Hiroo Onoda
In 1944, as the US fought to retake the Philippines, a 22-year-old Japanese Imperial Army lieutenant, Hiroo Onoda, was sent on a reconnaissance mission to the island of Lubang in the western Philippines. An intelligence officer specially trained as a commando, Onoda was directed to spy on American forces in the area and conduct guerrilla operations. He was ordered to never surrender, but also expressly ordered that, under no circumstances, was he authorized to take his own life.
On Lubang, senior Japanese officers meddled and prevented Onoda from carrying out his mission. Within months, American forces invaded the island, and in short order killed or captured all Japanese personnel, with the exception of Onoda and three other soldiers. Taking charge of the survivors, Onoda took to the hills.

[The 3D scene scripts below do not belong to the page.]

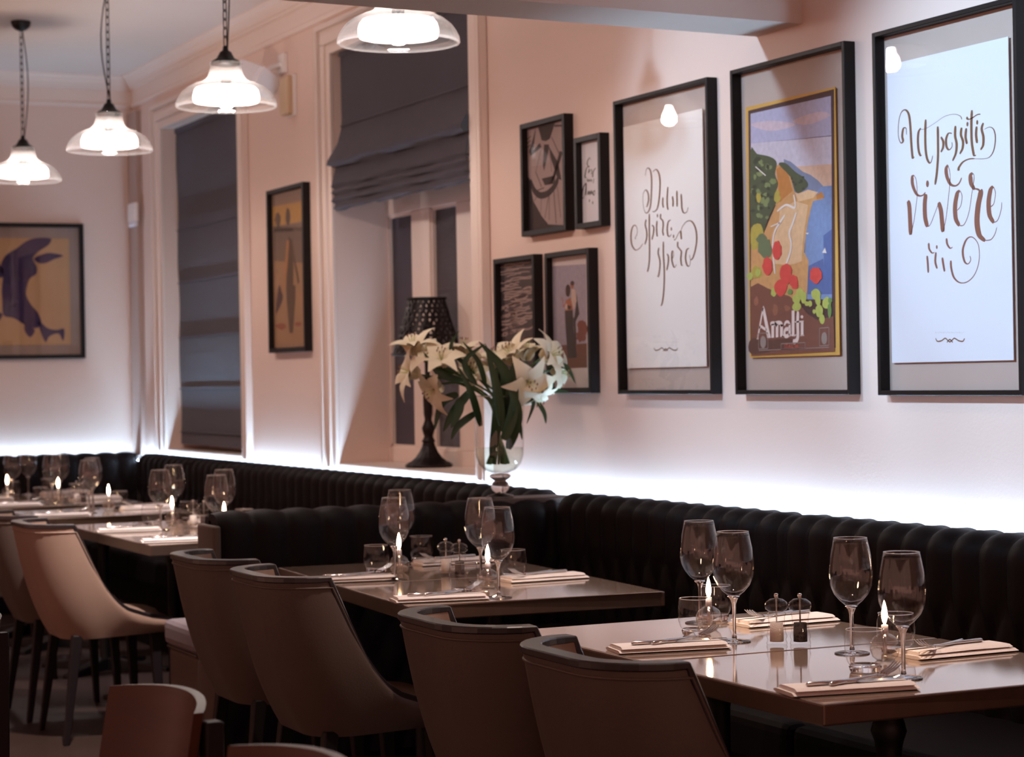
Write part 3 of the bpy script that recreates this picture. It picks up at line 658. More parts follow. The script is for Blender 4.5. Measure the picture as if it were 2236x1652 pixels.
patch(pc, 'photograph', '#3a2320', [blob(cW, 852, 492, 26, 62, rnd, 12, .08), blob(cW, 898, 415, 20, 24, rnd, 12, .05), cc([(845,640),(885,650),(880,690),(850,680)])])
a = MB(); ribbon(a, cc([(838,600),(808,655),(798,600),(790,560)]), .006, lay[0], True); a.build('photograph', plain('paint_a8694c', '#a8694c'), pc)

# picture between the windows
P4F = framed('narrow framed print of a slender figure, between the two windows', 10.01, 10.575, 1.504, 2.345, bar=0.022, mount=M_MOUNT, group='framed pictures on the long wall')
pf = paper(P4F, 10.035, 10.55, 1.53, 2.32, plain('paint_a27a5e', '#a98264', 0.8, var=0.15, scale=8))
cf = zoomed(560, 390, 4.13, X1); lay[0] = X1; rnd = random.Random(9)
ff = lambda L: [cf(p) for p in L]
patch(pf, 'figure_print', '#8f7464', [ff([(140,140),(405,90),(410,190),(145,250)])])
patch(pf, 'figure_print', '#c2924e', [ff([(146,255),(410,210),(412,380),(150,440)])])
patch(pf, 'figure_print', '#7c675c', [ff([(150,430),(415,395),(420,760),(160,740)])], 0)
patch(pf, 'figure_print', '#57453c', [blob(cf, 285, 345, 22, 80, rnd, 14, .06), blob(cf, 195, 370, 26, 70, rnd, 14, .15), ff([(155,455),(330,445),(330,475),(155,485)]), ff([(290,520),(325,560),(335,800),(330,1000),(268,1000),(275,800),(285,640)]), ff([(268,960),(352,960),(352,1080),(330,1390),(298,1390),(272,1080)]), ff([(325,580),(345,700),(390,930),(375,950),(340,760)])], 0)
patch(pf, 'figure_print', '#b47e55', [ff([(275,550),(295,560),(280,800),(250,1000),(230,1050),(245,900)])])
patch(pf, 'figure_print', '#4a3843', [ff([(205,960),(225,1010),(240,1080),(200,1180),(178,1210),(185,1080)])], 3)
patch(pf, 'figure_print', '#955344', [blob(cf, 225, 1330, 45, 28, rnd), blob(cf, 375, 1310, 35, 20, rnd)])

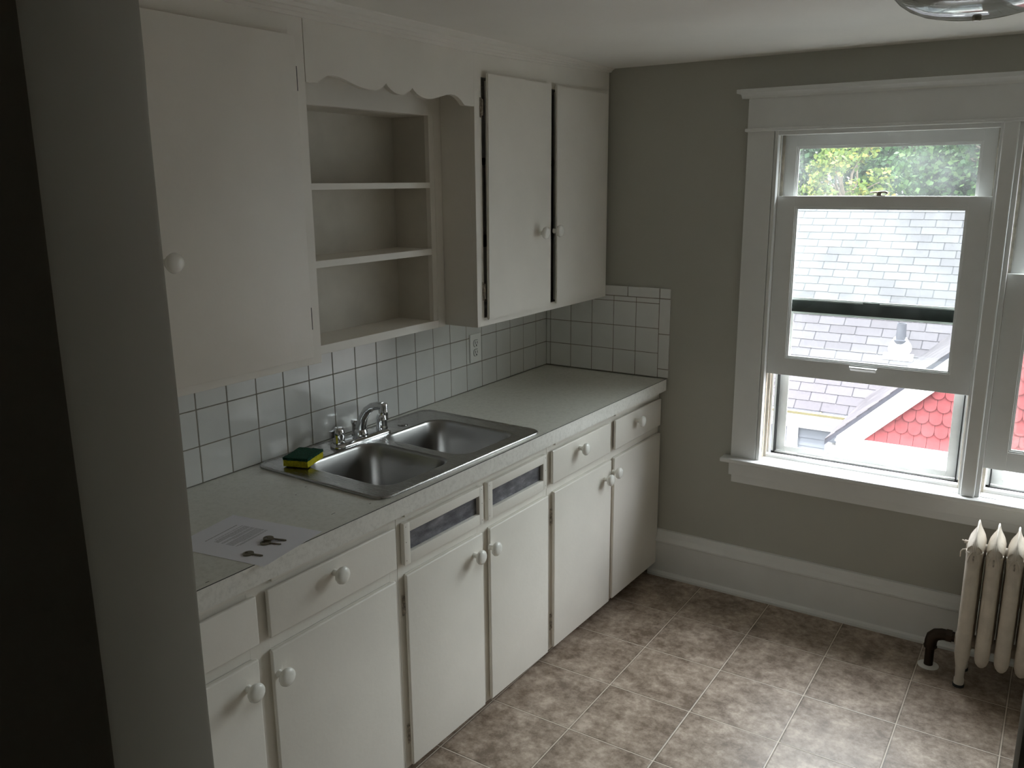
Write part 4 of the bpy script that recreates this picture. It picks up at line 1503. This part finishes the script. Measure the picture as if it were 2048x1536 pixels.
# trees behind the roof
def tree(label, x, y, zc, rad, rz_, mat, n, leaf, seed=1, clumps=26):
    random.seed(seed)
    o = thing('tree', label, 'tree', (x, y, -3.2), 0, 'trees beyond the roof')
    mb = MB()
    mb.tube([(x, y, -3.2), (x + 0.1, y, -1.0), (x - 0.05, y + 0.1, zc)], [0.20, 0.15, 0.08], 10)
    cl = []
    for k in range(clumps):
        a = random.uniform(0, 2 * PI); u = random.uniform(-0.95, 1); q_ = random.uniform(0.45, 0.78)
        sn = math.sqrt(max(0, 1 - u * u))
        c = Vector((x + rad * q_ * sn * math.cos(a), y + rad * q_ * sn * math.sin(a), zc + rz_ * q_ * u))
        cl.append((c, rad * random.uniform(0.16, 0.30)))
        mid = (Vector((x, y, zc - 0.4)) + c) / 2 + Vector((random.uniform(-.1, .1), random.uniform(-.1, .1), 0.1))
        mb.tube([(x, y, zc - 0.5), mid, c], [0.04, 0.022, 0.009], 6)
    mb.build('trunk', M['bark'], o, smooth=True)
    t = bmesh.new()
    for i in range(n):
        c, cr = random.choice(cl)
        d = Vector((random.gauss(0, 1), random.gauss(0, 1), random.gauss(0, 1))).normalized()
        p_ = c + d * cr * random.uniform(0.45, 1.0)
        l = leaf * random.uniform(0.6, 1.25)
        u = Vector((random.gauss(0, 1), random.gauss(0, 1), random.gauss(-0.4, 0.7))).normalized()
        w = u.cross(Vector((random.gauss(0, 1), random.gauss(0, 1), random.gauss(0, 1)))).normalized() * l * 0.42
        u = u * l
        t.faces.new([t.verts.new(p_ - u * 0.5), t.verts.new(p_ + w - u * 0.05), t.verts.new(p_ + u * 0.55), t.verts.new(p_ - w - u * 0.05)])
    mb = MB(); mb.merge(t)
    mb.build('crown', mat, o)
    return o
tree('dense dark green tree seen at the left of the upper window pane', -4.75, 17.2, 2.6, 2.55, 3.0, M['leaf_dark'], 26000, 0.12, seed=3, clumps=60)
tree('green leafy tree seen at the right of the upper window pane', 0.75, 17.2, 2.5, 2.6, 3.0, M['leaf_mid'], 26000, 0.12, seed=5, clumps=60)
tree('light yellow green tree with bare twigs, in the middle of the upper window pane', -1.50, 13.2, 1.55, 1.12, 1.15, M['leaf_yel'], 3600, 0.085, seed=9, clumps=26)
tree('dark green tree filling the gap between the two nearer trees', -1.9, 23.6, 3.0, 3.4, 3.6, M['leaf_dark'], 26000, 0.15, seed=12, clumps=60)
random.seed(1)
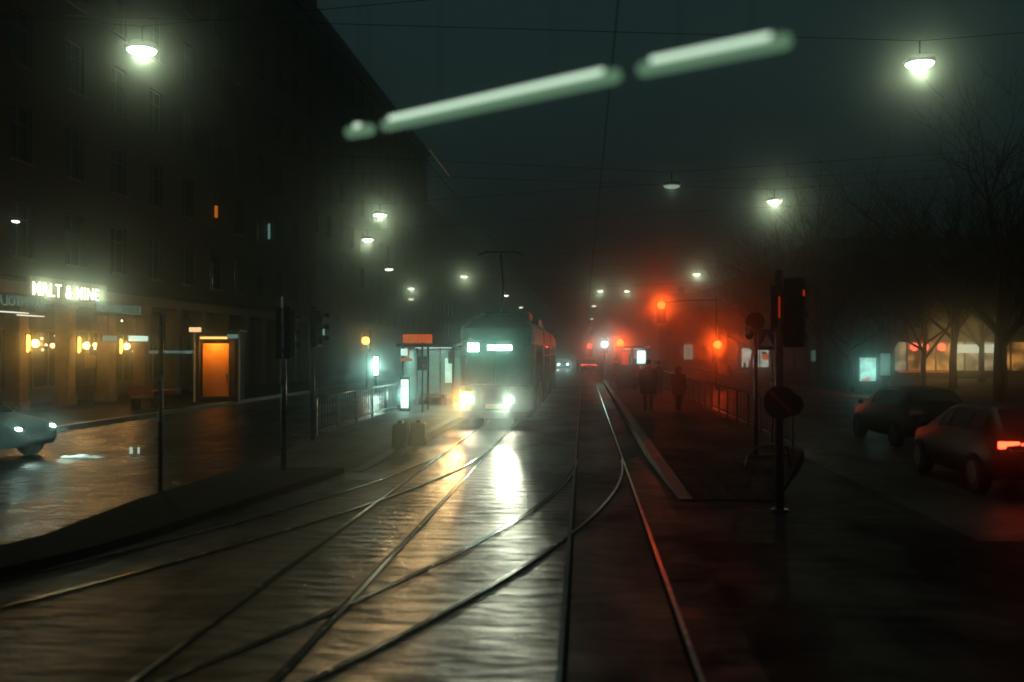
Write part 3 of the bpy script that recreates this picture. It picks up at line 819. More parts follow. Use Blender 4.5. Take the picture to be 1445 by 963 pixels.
o = MB().tube([(a.x - 12, a.y + 6, 5.96), (a.x, a.y, 5.93), (b.x, b.y, 5.93), (b.x + 12, b.y - 5, 5.96)], 0.006, 5).build('span_wire', 'dark')  # wire added to carry the reflection tubes
tag(o, 'added wire carrying the slanting strip light reflections', 'wire')

# ================================================================ TRAFFIC SIGNALS
def signal_head(t, z, lit, mat_lit, y=-0.16, x=0.0, w=0.58, h=1.36, r=0.25, back=False):
    hb = MB().box(x - w / 2, x + w / 2, y, y + 0.2, z - h / 2, z + h / 2).build('signal_head', 'dark', t, bevel=0.03)
    for i in range(3):
        zz = z + h * (0.31 - 0.31 * i)
        on = i == lit
        MB().disc((x, y - 0.012, zz), r, 'y', 0.02, 20).build('lens', mat_lit if on else 'pane_dark', hb)
        vs, fs = [], []
        n = 12
        for k in range(n + 1):
            a = PI * (0.0 + 1.0 * k / n)
            for dy, rr in ((-0.02, r + 0.025), (-0.2, r + 0.02)):
                vs.append((x + rr * math.cos(a), y + dy, zz + rr * math.sin(a)))
        for k in range(n):
            fs.append((2 * k, 2 * k + 1, 2 * k + 3, 2 * k + 2))
        MB().add(vs, fs).build('visor', 'dark', hb)
    return hb
def signal(px, py, Y, label, mat='red_lit', mast=False, power=260, col=(1, 0.065, 0.005), lit=0, zbase=0.0, rz=0.0):
    p = P(px, py, Y)
    t = T('traffic_signal', label, 'traffic light', (p.x, Y, zbase), rz, 'traffic signals ahead')
    hz = p.z - zbase - (0.42 - 0.42 * lit)
    if mast:
        MB().tube([(3.4, 0.1, 0), (3.4, 0.1, hz + 0.9)], [0.1, 0.07], 10).build('pole', 'pole_dark', t, True)
        MB().tube([(3.4, 0.1, hz + 0.75), (1.5, 0.1, hz + 0.72), (0, 0.1, hz + 0.55)], 0.05, 8).build('mast_arm', 'pole_dark', t, True)
    else:
        MB().tube([(0, 0.12, 0), (0, 0.12, hz + 0.6)], 0.055, 10).build('pole', 'pole_dark', t, True)
    signal_head(t, hz, lit, mat)
    light('SPOT', 'signal_light', t, (0, -0.24, hz + 0.42 - 0.42 * lit), power, col, 0.1, (R(-88), 0, 0), 160, 0.4)
    return t
signal(933, 431, 62, 'red traffic signal hung highest on a mast arm', mast=True, power=400)
signal(1012, 487, 62, 'red traffic signal on a post before the brown house', power=380)
signal(875, 485, 62, 'red traffic signal by the platform shelter, lower of the central reds', power=300, zbase=0.2)
signal(832, 489, 104, 'small far red traffic signal at the fog end of the tracks', 'red_far', power=130)
signal(853, 486, 78, 'pale white tram signal between two red ones', 'white_sig', power=90, col=(0.55, 1, 0.85), lit=1)
signal(517, 481, 62, 'tiny amber signal on the dark pavement before the shelter', 'amber', power=20, col=(1, 0.4, 0.05), lit=1, zbase=0.0)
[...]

As the US overran the Philippines and overcame organized Japanese resistance on the archipelago, Onoda, scurrying about the rugged terrain of Lubang, was cut off from communications with his chain of command, and so did not receive official word of the Japanese capitulation in 1945.
Without new orders countermanding his last received instructions to fight to the death, Lieutenant Onoda displayed a single-minded devotion to duty, hiding in the jungles and mountains of Lubang, and fighting on. For 29 years.
For nearly three decades, this most famous of the Japanese holdouts survived with his tiny command in the dense thickets of Lubang. They erected bamboo huts and eked out a living by hunting and gathering in the island’s jungle, stealing rice and other food from local farmers, and killing the occasional cow for meat. Tormented by heat and mosquitoes, rats and rain, Onoda’s band patched their increasingly threadbare uniforms and kept their weapons in working order.
During the long holdout, Onoda and his tiny band came across various leaflets announcing that the war had ended, but like other holdouts, dismissed them as enemy propaganda and ruses of war. When they encountered a leaflet upon which had been printed the official surrender order from their commanding general, they examined it closely to determine whether it was genuine and decided that it must be a forgery. Even when they recovered airdropped letters and pictures from their own families urging them to surrender, Onoda’s band convinced themselves that it was a trick.
As the years flew by, Onoda’s tiny four-man contingent steadily dwindled, as he lost comrades to a variety of causes. In 1949, one of them simply left the group, wandered alone around Lubang for six months, and eventually surrendered to authorities. Another was killed by a search party in 1954. His last companion was shot dead by police in 1972, who came upon the duo as they were trying to burn the rice stores of local farmers.
Onoda was thus finally alone. Yet he kept on fighting, faithful to his last received orders, doggedly conducting a one-man war. In 1974, a backpack traveling Japanese hippie managed to find Onoda, and befriended him. He managed to convince the holdout that the war had ended decades earlier, but Onoda still refused to surrender, absent orders from a superior officer.
Returning to Japan with photographic proof of his encounter with Onoda, the holdout’s new friend contacted the Japanese government, which in turn tracked down his former commanding officer. Traveling to Lubang, Onoda’s wartime commander personally informed him that the war was over, that he was released from military duty, and ordered him to stand down.
In 1974, clad in his battered and threadbare uniform, Lieutenant Onoda handed in his sword and other weapons to representatives of the US and Filipino military and finally brought his war to an end nearly three decades after the conclusion of World War II.
He returned to a hero’s welcome in Japan, but admiration for his single-minded devotion to duty was not universal. Back in Lubang, the inhabitants did not view Onoda as a conscientious and honorable man devoted to duty. Instead, they viewed him as a bloody-minded idiot who, during his 29-year holdout, had inflicted sundry harms upon the Lubangese, stealing, destroying, and sabotaging their property, and needlessly killing about 30 local police and farmers with whom his band had clashed while stealing or “requisitioning” food and supplies in order to continue fighting a war that had ended decades earlier.
A militarist through and through, who believed that the war had been a sacred mission, the pacifist and futuristic Japan to which Onoda returned was unrecognizable to him, and he found himself unable to fit in a country and culture so radically different from the one in which he had grown up. Within a year of returning to Japan, Onoda emigrated to Brazil, where he bought a cattle ranch, settled into the life of a rancher, married, and raised family. Hiroo Onoda died in 2014, aged 91.